Join us for a welcome glass of wine at 5:30
Location: Central City Library, Level 2
Join us as Peter Simpson talks about his new book, the first to survey of the life and work of Leo Bensemann (1912-1986). A magnificent distillation of thirty years of research, Fantastica invites us into the world of Leo Bensemann and provides a new window into the art and culture of twentieth-century New Zealand.
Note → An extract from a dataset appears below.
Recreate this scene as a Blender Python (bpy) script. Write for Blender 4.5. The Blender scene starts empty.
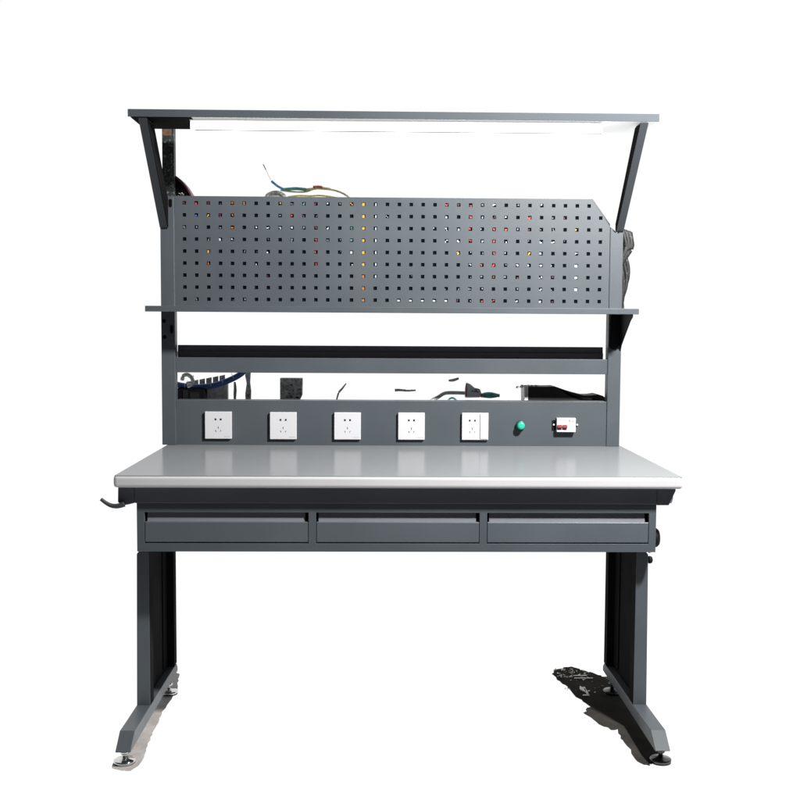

Accomplished in a multitude of fields - drawing, painting, print-making, music, calligraphy, typography, book design, editing, printing, publishing - Leo Bensemann stood at the heart of New Zealand’s literary and cultural life from the 1930s to the 1980s as designer and illustrator at the Caxton Press, member of The Group and friend of Charles Brasch, Rita Angus, Douglas Lilburn, Lawrence Baigent, Denis Glover and Doris Lusk. At a time when Christchurch was the leading centre in New Zealand for literature, theatre, music and the visual arts, Bensemann, through his own activities and his personal and professional relationships, was in the thick of it. His art and design - witty and allusive, fantastical in style and subject - contrasted dramatically with the prevailing fashion for realism and regional landscape, establishing Bensemann as a challenging outsider within New Zealand art. From the 1960s Bensemann took up landscape painting, producing increasingly powerful and distinctive paintings of South Island scenes.
Peter Simpson is the Director of Holloway Press at The University of Auckland where formerly he was Associate Professor and Head of English. He has written or edited more than a dozen books, including Look Back Harder: Critical Writings 1935-1984 by Allen Curnow (AUP, 1987); Selected Poems by Kendrick Smithyman (AUP, 1989); Answering Hark: McCahon/Caselberg: Painter/Poet (2001); Colin McCahon: The Titirangi Years 1953-59 (AUP, 2007); Peter Peryer, Photographer (AUP, 2009); and two volumes of Bensemann’s graphic work: Fantastica: Thirteen Drawings (1997) and Engravings on Wood (2004).